明らかに残響が実音に「かぶって」いるが、賛美歌は天のこだまと交唱しているかのようなサウンドが「らしさ」を醸し出すので、屋外でこの楽譜を歌っても感じが出ないだろう。想像になるが、若き日をこの音響にどっぷりつかって暮らしたバッハには実音だけを聴いても「かぶり」がきこえる感覚ができあがっていたのではないか。だから自分の脳内に響いている両方を楽譜に書き取ろうと試み、そこから進化した技法の集大成がフーガになったのではないかと思う。
僕が日本で一度も足を踏み入れたことない教会に初めて入ったのは学生時代にアメリカのバッファロー大学に短期留学してホームステイした時のことだった。一緒に賛美歌を歌わされたが、天上にふわっとぬけていくその響きこそ衝撃だった。一気に好きになって、それ以来、海外で知らない処に行くたびに大聖堂や教会に入って音を聴いたからもうマニアと言える。小さいものは忘れたが、覚えてるだけでこんなにある。
ドイツはケルン大聖堂、シュパイアー大聖堂、フランクフルトの聖バルトロメウス大聖堂、マインツ大聖堂、オーストリアはザルツブルグ大聖堂、ウィーンのシュテファン大聖堂/聖ペーター教会/カールス教会/聖ミヒャエル教会、チューリヒのフラウミュンスター、英国はウェストミンスター寺院/セント・ポール大聖堂/チチェスター大聖堂/ヨーク大聖堂/セント・マーティン・イン・ザ・フィールズ、パリはノートルダム大聖堂/サン・トゥスタッシュ教会/サントトリニテ教会、ルーアン大聖堂、ストラスブールのノートルダム大聖堂、バチカンのサン・ピエトロ大聖堂、ミラノのドゥオーモ/サンタ・マリア・デッレ・グラツィエ教会、フィレンツェのサンタ・マリア・デル・フィオーレ大聖堂、ピサ大聖堂、バルセロナのサグラダ・ファミリア大聖堂、ブラジルのリオデジャネイロ大聖堂
これらの地の多くはクラシック音楽の殿堂でもあり、大聖堂があってオペラハウスがない都市はなかろうから両者の関係は緊密だ(日本は両方ない)。
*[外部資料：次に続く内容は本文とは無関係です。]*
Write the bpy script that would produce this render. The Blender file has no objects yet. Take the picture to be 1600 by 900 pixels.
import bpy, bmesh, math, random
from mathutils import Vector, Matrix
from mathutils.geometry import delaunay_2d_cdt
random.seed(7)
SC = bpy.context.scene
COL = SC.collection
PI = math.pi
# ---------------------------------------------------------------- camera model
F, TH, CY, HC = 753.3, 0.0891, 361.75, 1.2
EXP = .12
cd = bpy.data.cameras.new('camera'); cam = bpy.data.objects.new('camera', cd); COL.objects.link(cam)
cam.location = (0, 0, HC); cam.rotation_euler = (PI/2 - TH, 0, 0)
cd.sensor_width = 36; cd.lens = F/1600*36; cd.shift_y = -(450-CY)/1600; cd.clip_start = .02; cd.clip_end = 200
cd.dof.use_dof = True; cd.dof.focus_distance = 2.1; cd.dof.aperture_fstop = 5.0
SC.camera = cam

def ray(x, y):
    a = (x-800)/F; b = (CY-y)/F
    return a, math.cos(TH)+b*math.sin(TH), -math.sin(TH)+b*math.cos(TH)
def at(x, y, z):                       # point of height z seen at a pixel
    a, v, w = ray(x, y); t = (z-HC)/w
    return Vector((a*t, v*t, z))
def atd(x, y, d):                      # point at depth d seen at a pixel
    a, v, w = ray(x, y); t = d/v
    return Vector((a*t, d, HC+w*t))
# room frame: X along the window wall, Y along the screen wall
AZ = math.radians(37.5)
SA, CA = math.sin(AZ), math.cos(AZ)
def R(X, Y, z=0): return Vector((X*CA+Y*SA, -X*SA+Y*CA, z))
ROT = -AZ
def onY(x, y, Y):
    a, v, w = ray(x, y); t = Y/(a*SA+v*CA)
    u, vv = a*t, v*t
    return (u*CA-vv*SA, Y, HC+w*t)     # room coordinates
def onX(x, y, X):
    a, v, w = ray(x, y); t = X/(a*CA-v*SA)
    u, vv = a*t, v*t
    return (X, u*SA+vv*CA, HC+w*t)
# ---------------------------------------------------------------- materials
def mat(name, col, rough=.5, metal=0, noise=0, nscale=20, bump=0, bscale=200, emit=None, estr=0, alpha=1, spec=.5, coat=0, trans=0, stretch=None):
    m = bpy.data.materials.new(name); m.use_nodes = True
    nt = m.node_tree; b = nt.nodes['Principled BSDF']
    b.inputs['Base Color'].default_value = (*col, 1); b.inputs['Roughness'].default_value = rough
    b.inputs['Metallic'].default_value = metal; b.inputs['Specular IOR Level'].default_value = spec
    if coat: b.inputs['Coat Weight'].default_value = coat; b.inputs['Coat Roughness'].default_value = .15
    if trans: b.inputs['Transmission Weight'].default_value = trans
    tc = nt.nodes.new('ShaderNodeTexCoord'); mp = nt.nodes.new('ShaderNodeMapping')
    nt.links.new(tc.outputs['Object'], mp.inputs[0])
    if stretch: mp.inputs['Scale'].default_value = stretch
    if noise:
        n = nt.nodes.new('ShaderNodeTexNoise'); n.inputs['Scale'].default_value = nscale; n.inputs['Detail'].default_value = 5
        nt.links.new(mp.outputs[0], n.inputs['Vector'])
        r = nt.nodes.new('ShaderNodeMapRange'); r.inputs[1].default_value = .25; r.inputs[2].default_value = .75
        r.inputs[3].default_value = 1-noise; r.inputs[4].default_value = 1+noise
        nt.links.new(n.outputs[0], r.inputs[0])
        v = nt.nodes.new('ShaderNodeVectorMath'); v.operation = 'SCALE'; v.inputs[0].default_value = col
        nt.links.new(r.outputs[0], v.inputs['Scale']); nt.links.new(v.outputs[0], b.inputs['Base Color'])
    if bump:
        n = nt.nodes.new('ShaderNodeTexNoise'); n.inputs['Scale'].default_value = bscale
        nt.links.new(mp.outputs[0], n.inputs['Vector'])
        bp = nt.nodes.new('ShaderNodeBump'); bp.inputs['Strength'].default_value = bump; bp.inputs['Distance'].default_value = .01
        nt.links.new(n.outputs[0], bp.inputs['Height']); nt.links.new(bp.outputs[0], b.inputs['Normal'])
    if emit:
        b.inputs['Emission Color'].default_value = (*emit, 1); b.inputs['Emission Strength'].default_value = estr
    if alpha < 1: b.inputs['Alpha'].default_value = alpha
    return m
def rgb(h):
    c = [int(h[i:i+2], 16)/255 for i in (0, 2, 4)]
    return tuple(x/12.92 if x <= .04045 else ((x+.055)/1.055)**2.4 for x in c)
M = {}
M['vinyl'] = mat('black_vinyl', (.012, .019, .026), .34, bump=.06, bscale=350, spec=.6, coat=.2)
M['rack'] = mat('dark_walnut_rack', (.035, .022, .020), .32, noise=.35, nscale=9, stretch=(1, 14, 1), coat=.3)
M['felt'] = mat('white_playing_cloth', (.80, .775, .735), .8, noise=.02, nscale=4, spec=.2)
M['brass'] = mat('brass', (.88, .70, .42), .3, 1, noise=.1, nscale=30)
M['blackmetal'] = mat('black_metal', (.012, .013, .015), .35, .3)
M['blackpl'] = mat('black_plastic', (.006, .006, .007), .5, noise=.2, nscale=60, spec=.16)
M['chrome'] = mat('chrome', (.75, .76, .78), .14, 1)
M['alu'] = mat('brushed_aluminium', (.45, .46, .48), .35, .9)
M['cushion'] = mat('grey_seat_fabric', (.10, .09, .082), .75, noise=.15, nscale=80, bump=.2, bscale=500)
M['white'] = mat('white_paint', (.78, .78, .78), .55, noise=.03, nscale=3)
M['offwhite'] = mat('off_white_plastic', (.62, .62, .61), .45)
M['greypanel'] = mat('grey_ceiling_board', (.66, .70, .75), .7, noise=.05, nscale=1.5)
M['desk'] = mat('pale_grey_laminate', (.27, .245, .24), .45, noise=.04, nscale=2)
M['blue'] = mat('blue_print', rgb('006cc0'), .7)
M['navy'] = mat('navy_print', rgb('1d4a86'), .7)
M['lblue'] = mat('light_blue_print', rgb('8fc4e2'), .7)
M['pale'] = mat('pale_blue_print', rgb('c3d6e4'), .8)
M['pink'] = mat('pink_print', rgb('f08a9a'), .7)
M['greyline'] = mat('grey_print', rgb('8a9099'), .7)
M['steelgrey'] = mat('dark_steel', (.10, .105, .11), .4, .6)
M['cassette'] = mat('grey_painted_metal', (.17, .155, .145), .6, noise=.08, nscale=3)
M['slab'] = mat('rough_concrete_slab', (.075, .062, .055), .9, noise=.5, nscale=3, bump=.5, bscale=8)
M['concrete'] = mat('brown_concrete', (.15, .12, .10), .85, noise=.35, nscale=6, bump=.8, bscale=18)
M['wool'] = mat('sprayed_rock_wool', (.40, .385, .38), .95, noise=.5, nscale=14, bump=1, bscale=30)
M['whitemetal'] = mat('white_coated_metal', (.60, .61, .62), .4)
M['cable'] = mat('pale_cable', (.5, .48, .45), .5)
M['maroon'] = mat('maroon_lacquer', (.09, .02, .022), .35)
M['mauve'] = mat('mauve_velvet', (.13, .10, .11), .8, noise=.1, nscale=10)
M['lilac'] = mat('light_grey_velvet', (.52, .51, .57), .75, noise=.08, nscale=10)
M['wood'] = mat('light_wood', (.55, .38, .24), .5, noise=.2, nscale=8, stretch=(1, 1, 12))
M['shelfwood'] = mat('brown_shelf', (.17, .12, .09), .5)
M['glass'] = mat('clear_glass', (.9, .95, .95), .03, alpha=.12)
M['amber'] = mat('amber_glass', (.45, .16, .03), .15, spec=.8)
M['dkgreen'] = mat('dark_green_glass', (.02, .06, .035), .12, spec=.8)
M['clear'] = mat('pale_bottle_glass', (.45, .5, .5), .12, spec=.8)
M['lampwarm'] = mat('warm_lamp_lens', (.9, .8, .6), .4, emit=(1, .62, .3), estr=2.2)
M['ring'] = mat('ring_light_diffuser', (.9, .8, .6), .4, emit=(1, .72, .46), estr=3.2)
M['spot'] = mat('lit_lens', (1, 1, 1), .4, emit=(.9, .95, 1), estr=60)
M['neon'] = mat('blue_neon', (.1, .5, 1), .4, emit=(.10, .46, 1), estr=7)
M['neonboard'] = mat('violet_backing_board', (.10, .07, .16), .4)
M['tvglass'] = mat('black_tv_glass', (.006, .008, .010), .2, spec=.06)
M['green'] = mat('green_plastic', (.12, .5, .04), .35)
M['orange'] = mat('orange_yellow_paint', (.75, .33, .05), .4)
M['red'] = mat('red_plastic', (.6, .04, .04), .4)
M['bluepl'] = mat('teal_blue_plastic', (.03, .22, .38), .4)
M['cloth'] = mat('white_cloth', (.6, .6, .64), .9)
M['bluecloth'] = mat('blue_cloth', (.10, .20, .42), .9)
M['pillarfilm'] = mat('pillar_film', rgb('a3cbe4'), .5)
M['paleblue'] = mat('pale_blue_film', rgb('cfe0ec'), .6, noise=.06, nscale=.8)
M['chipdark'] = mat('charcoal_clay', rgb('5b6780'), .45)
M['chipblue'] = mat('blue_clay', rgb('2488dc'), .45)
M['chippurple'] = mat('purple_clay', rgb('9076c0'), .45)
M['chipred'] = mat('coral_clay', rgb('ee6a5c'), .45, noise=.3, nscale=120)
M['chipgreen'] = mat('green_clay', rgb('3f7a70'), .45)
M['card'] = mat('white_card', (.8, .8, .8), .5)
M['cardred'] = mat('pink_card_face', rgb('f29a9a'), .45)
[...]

「古楽」も「現代」も「ロック」もない。ポール・マッカートニーは「みんなもう讃美歌は聞き飽きて心に響かないんだ、僕らはむしろ熱心な教会支持者だった」と語っている。教会マニアになったおかげで僕もどうやらそれらしい耳ができあがり、自宅の音楽室は石造りで窓にはステンドグラスまで入ってしまった。日本のコンサートホールでそういう音は記憶にないが、いちどだけ、ライブイマジンの練習で吉田さんに舞台上のピアノを弾かせていただいたとき、ふわっと天井に昇っていく感じがあれに近いなと思ったのは客席が空だったからだろうか。
サン・マルコ大聖堂楽長としてヴィラールトとモンテヴェルディをつなぐ人にヴェネツィア生まれのジョヴァンニ・ガブリエリ(1554または1557 – 1612)がいる。彼が生まれた頃、ちょうど日本では川中島、桶狭間の合戦が行われていた。1579年に織田信長は権勢のピークにあり、豪華絢爛の安土城にはいりセミナリオで西洋音楽を聴いているが、その頃にミュンヘン留学からヴェネツィアに帰国したガブリエリはサンマルコ大聖堂の特性を活かした分割合唱様式でヨーロッパで最も有名な作曲家となってゆく。ほとんどの作品は、祭壇の左右に配置した2つの合唱団ないしは器楽集団が、まずは左手から聞こえ、それを右手の音楽家集団が追うというアンティフォーナルに構成される。このビデオでわかる。
次にサン・マルコ大聖堂の響きを聴く。アコースティックはこの400年の間にほとんど変化していないという。
ひとつ前のビデオもそうだが、発売されたときにFMだったかで耳にして印象に残ったのがフィラデルフィア管、クリーヴランド管、シカゴ響のブラスセクションによる(たしか「ガブリエリの饗宴」と銘打った)1968年録音のLPだ。それぞれオーマンディ、セル、マルティノンの時代でまばゆい金色に輝く。まだ中学生でガブリエリが人名であることも知らず、クラシックは富裕で豪奢なものというイメージができた記念すべき録音だ。ヴェネツィアにもそれが焼きついていたかもしれない。